Supplied information →
[Begin]

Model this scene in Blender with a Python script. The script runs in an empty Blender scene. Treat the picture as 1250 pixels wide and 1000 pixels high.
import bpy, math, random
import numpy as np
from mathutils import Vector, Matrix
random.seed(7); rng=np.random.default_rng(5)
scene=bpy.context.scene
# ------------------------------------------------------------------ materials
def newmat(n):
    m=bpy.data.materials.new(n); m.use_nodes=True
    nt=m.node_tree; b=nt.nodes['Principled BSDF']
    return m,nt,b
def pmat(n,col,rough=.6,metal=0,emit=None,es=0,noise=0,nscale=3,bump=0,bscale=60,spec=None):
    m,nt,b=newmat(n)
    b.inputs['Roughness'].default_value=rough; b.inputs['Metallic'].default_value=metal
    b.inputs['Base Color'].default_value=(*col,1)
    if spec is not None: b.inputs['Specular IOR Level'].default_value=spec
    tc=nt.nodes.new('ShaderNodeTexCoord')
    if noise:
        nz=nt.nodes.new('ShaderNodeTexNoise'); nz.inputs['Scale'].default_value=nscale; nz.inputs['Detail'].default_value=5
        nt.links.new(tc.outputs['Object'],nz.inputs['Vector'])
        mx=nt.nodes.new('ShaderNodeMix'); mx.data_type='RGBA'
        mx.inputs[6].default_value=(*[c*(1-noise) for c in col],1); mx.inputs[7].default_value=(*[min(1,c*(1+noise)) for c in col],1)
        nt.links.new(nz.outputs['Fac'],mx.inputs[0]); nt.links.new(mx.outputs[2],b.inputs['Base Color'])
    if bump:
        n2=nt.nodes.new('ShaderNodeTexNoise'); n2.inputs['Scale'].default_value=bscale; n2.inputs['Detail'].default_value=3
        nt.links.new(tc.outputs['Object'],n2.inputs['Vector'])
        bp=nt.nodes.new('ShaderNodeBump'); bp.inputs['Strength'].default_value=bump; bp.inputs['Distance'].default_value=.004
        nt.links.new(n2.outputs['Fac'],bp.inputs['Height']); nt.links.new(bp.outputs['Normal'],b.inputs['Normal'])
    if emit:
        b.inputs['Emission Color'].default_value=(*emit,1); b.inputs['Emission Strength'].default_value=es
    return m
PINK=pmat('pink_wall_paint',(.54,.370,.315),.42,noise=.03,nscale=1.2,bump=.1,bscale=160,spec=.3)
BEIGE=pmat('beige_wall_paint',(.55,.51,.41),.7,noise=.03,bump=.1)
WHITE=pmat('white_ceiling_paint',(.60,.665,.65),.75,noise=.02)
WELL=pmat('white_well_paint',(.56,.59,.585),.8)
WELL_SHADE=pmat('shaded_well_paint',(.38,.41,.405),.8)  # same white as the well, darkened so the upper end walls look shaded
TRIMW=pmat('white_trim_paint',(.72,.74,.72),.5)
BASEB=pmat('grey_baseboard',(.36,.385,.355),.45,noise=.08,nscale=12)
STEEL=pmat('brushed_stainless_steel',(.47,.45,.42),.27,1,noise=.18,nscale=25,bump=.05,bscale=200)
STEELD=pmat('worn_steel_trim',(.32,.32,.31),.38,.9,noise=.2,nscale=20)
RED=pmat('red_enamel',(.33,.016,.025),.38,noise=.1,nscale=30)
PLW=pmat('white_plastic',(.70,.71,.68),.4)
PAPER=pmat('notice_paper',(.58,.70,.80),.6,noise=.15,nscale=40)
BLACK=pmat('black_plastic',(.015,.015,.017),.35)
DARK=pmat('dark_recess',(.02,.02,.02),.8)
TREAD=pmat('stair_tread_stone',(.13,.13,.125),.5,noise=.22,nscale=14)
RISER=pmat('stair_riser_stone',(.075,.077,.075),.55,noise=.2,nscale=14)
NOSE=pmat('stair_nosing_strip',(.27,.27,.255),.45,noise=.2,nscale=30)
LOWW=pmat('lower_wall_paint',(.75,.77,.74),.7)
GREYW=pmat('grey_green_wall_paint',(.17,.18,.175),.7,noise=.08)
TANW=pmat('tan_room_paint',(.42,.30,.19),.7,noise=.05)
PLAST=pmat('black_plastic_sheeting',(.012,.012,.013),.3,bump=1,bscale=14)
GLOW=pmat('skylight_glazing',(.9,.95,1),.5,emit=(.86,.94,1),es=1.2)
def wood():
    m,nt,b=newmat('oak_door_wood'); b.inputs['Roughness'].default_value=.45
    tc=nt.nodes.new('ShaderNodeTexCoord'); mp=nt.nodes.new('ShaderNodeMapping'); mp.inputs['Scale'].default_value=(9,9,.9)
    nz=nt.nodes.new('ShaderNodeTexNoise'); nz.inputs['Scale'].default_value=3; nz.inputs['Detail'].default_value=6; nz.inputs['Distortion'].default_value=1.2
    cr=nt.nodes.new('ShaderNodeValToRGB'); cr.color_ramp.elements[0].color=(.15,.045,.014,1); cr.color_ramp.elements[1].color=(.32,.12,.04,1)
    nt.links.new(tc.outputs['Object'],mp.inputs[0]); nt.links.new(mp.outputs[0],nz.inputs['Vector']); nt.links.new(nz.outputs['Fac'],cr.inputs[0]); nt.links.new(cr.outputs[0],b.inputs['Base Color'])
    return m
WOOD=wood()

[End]

Task prompt →
Each line of the material should be echoed exactly.

Correct result →
Model this scene in Blender with a Python script. The script runs in an empty Blender scene. Treat the picture as 1250 pixels wide and 1000 pixels high.
import bpy, math, random
import numpy as np
from mathutils import Vector, Matrix
random.seed(7); rng=np.random.default_rng(5)
scene=bpy.context.scene
# ------------------------------------------------------------------ materials
def newmat(n):
    m=bpy.data.materials.new(n); m.use_nodes=True
    nt=m.node_tree; b=nt.nodes['Principled BSDF']
    return m,nt,b
def pmat(n,col,rough=.6,metal=0,emit=None,es=0,noise=0,nscale=3,bump=0,bscale=60,spec=None):
    m,nt,b=newmat(n)
    b.inputs['Roughness'].default_value=rough; b.inputs['Metallic'].default_value=metal
    b.inputs['Base Color'].default_value=(*col,1)
    if spec is not None: b.inputs['Specular IOR Level'].default_value=spec
    tc=nt.nodes.new('ShaderNodeTexCoord')
    if noise:
        nz=nt.nodes.new('ShaderNodeTexNoise'); nz.inputs['Scale'].default_value=nscale; nz.inputs['Detail'].default_value=5
        nt.links.new(tc.outputs['Object'],nz.inputs['Vector'])
        mx=nt.nodes.new('ShaderNodeMix'); mx.data_type='RGBA'
        mx.inputs[6].default_value=(*[c*(1-noise) for c in col],1); mx.inputs[7].default_value=(*[min(1,c*(1+noise)) for c in col],1)
        nt.links.new(nz.outputs['Fac'],mx.inputs[0]); nt.links.new(mx.outputs[2],b.inputs['Base Color'])
    if bump:
        n2=nt.nodes.new('ShaderNodeTexNoise'); n2.inputs['Scale'].default_value=bscale; n2.inputs['Detail'].default_value=3
        nt.links.new(tc.outputs['Object'],n2.inputs['Vector'])
        bp=nt.nodes.new('ShaderNodeBump'); bp.inputs['Strength'].default_value=bump; bp.inputs['Distance'].default_value=.004
        nt.links.new(n2.outputs['Fac'],bp.inputs['Height']); nt.links.new(bp.outputs['Normal'],b.inputs['Normal'])
    if emit:
        b.inputs['Emission Color'].default_value=(*emit,1); b.inputs['Emission Strength'].default_value=es
    return m
PINK=pmat('pink_wall_paint',(.54,.370,.315),.42,noise=.03,nscale=1.2,bump=.1,bscale=160,spec=.3)
BEIGE=pmat('beige_wall_paint',(.55,.51,.41),.7,noise=.03,bump=.1)
WHITE=pmat('white_ceiling_paint',(.60,.665,.65),.75,noise=.02)
WELL=pmat('white_well_paint',(.56,.59,.585),.8)
WELL_SHADE=pmat('shaded_well_paint',(.38,.41,.405),.8)  # same white as the well, darkened so the upper end walls look shaded
TRIMW=pmat('white_trim_paint',(.72,.74,.72),.5)
BASEB=pmat('grey_baseboard',(.36,.385,.355),.45,noise=.08,nscale=12)
STEEL=pmat('brushed_stainless_steel',(.47,.45,.42),.27,1,noise=.18,nscale=25,bump=.05,bscale=200)
STEELD=pmat('worn_steel_trim',(.32,.32,.31),.38,.9,noise=.2,nscale=20)
RED=pmat('red_enamel',(.33,.016,.025),.38,noise=.1,nscale=30)
PLW=pmat('white_plastic',(.70,.71,.68),.4)
PAPER=pmat('notice_paper',(.58,.70,.80),.6,noise=.15,nscale=40)
BLACK=pmat('black_plastic',(.015,.015,.017),.35)
DARK=pmat('dark_recess',(.02,.02,.02),.8)
TREAD=pmat('stair_tread_stone',(.13,.13,.125),.5,noise=.22,nscale=14)
RISER=pmat('stair_riser_stone',(.075,.077,.075),.55,noise=.2,nscale=14)
NOSE=pmat('stair_nosing_strip',(.27,.27,.255),.45,noise=.2,nscale=30)
LOWW=pmat('lower_wall_paint',(.75,.77,.74),.7)
GREYW=pmat('grey_green_wall_paint',(.17,.18,.175),.7,noise=.08)
TANW=pmat('tan_room_paint',(.42,.30,.19),.7,noise=.05)
PLAST=pmat('black_plastic_sheeting',(.012,.012,.013),.3,bump=1,bscale=14)
GLOW=pmat('skylight_glazing',(.9,.95,1),.5,emit=(.86,.94,1),es=1.2)
def wood():
    m,nt,b=newmat('oak_door_wood'); b.inputs['Roughness'].default_value=.45
    tc=nt.nodes.new('ShaderNodeTexCoord'); mp=nt.nodes.new('ShaderNodeMapping'); mp.inputs['Scale'].default_value=(9,9,.9)
    nz=nt.nodes.new('ShaderNodeTexNoise'); nz.inputs['Scale'].default_value=3; nz.inputs['Detail'].default_value=6; nz.inputs['Distortion'].default_value=1.2
    cr=nt.nodes.new('ShaderNodeValToRGB'); cr.color_ramp.elements[0].color=(.15,.045,.014,1); cr.color_ramp.elements[1].color=(.32,.12,.04,1)
    nt.links.new(tc.outputs['Object'],mp.inputs[0]); nt.links.new(mp.outputs[0],nz.inputs['Vector']); nt.links.new(nz.outputs['Fac'],cr.inputs[0]); nt.links.new(cr.outputs[0],b.inputs['Base Color'])
    return m
WOOD=wood()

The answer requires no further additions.